» **Brief**
Exactly reproduce the lines from the top of the entries below through the line containing "COL = S.collection", with both ends included.

○ ○ ○

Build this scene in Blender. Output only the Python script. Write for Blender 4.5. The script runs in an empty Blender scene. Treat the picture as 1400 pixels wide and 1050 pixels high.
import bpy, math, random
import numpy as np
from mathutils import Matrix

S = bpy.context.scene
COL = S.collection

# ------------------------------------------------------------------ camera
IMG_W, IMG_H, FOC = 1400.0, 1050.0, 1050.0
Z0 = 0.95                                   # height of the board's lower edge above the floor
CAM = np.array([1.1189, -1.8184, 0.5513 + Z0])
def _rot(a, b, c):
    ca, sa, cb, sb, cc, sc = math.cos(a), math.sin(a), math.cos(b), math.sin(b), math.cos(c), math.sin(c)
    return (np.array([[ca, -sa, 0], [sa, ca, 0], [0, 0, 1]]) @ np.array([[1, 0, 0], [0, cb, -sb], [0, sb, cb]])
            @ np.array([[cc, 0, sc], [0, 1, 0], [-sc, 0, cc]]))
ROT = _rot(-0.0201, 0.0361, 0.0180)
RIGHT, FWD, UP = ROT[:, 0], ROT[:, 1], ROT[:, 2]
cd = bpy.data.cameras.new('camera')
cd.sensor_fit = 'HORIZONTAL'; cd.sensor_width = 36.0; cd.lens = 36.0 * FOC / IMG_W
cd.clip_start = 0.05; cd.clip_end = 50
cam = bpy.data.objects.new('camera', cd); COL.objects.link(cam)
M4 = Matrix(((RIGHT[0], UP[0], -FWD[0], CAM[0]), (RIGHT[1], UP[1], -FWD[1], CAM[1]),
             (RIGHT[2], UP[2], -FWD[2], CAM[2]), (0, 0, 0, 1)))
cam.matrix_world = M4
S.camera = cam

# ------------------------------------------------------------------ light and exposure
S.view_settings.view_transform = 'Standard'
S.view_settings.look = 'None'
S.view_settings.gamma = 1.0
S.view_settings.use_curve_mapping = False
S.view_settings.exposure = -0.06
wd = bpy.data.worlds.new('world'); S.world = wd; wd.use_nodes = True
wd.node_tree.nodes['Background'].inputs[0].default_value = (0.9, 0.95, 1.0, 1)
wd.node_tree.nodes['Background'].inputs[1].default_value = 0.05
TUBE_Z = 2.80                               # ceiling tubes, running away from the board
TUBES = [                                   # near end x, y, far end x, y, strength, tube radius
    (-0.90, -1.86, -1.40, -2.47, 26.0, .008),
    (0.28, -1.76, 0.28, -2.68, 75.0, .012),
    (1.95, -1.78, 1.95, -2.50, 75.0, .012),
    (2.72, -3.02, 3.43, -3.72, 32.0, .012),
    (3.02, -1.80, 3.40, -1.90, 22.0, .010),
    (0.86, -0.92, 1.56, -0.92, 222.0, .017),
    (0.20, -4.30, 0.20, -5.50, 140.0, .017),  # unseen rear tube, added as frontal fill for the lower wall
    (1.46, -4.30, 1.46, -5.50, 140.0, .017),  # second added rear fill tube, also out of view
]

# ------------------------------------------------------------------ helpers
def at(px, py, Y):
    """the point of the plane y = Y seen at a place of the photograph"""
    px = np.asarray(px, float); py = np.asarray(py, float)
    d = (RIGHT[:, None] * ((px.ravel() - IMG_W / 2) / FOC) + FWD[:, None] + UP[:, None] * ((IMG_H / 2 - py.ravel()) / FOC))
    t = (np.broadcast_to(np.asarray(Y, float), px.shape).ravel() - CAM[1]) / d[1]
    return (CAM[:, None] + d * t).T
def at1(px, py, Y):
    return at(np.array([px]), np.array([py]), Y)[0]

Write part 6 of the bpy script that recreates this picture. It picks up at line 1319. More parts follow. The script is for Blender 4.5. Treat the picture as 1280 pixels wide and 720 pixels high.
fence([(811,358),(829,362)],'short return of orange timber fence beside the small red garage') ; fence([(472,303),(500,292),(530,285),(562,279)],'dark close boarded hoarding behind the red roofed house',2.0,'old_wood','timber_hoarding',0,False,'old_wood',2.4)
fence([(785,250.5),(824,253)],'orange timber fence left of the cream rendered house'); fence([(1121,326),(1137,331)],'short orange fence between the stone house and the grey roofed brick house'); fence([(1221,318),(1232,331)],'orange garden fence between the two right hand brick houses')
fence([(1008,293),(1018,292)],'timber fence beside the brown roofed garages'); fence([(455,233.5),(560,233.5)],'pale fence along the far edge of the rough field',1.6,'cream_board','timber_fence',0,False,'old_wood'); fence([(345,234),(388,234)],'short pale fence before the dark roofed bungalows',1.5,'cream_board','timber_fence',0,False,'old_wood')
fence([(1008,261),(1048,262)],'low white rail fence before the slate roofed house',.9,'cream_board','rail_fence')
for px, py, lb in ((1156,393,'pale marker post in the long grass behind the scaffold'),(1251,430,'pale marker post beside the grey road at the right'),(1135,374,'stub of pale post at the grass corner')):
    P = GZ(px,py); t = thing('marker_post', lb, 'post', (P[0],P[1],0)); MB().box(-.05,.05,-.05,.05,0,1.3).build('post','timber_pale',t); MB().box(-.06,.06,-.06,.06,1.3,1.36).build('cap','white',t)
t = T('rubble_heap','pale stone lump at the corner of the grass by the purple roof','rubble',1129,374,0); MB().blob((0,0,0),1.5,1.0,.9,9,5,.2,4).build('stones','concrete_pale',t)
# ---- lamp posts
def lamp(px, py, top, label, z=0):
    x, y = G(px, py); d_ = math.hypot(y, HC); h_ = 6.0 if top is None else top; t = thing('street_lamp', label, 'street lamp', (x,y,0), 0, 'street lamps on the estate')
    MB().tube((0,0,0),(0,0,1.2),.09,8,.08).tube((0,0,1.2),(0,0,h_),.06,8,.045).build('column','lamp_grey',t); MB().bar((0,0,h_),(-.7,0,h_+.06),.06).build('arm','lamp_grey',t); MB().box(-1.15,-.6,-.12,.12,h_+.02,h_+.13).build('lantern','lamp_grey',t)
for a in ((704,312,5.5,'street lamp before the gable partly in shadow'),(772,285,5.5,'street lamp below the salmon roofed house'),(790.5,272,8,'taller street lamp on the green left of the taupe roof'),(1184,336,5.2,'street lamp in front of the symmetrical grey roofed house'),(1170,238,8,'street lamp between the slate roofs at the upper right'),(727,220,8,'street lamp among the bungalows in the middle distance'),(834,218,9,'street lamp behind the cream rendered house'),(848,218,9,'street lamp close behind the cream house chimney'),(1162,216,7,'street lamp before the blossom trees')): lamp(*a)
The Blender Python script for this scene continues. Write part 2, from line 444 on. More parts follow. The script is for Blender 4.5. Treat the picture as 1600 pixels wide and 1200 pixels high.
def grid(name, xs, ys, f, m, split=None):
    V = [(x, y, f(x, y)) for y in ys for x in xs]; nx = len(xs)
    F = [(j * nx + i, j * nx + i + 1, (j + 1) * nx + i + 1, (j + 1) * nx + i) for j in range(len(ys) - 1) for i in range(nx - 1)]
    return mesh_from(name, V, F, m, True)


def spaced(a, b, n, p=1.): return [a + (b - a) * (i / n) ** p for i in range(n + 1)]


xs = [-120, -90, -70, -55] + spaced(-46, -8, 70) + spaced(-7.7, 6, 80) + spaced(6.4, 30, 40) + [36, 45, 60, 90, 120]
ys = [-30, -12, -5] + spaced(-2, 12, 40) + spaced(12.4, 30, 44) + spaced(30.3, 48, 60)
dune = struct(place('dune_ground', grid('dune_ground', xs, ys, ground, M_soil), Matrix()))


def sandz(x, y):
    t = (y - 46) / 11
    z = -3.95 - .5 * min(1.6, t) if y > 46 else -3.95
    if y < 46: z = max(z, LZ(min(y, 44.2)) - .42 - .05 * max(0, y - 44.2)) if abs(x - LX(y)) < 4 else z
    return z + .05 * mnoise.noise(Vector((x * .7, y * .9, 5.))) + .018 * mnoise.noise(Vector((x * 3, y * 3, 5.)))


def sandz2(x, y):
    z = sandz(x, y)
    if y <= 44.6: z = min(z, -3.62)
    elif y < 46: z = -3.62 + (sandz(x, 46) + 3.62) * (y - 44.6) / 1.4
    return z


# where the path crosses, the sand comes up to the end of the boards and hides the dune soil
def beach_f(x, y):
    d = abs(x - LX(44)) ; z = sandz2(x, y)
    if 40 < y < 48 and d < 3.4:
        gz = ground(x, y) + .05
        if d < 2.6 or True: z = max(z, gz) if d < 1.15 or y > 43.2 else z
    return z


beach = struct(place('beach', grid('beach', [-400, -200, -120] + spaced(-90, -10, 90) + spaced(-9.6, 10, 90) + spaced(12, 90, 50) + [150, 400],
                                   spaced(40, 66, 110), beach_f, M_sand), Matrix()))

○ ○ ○

» **Final result**
Build this scene in Blender. Output only the Python script. Write for Blender 4.5. The script runs in an empty Blender scene. Treat the picture as 1400 pixels wide and 1050 pixels high.
import bpy, math, random
import numpy as np
from mathutils import Matrix

S = bpy.context.scene
COL = S.collection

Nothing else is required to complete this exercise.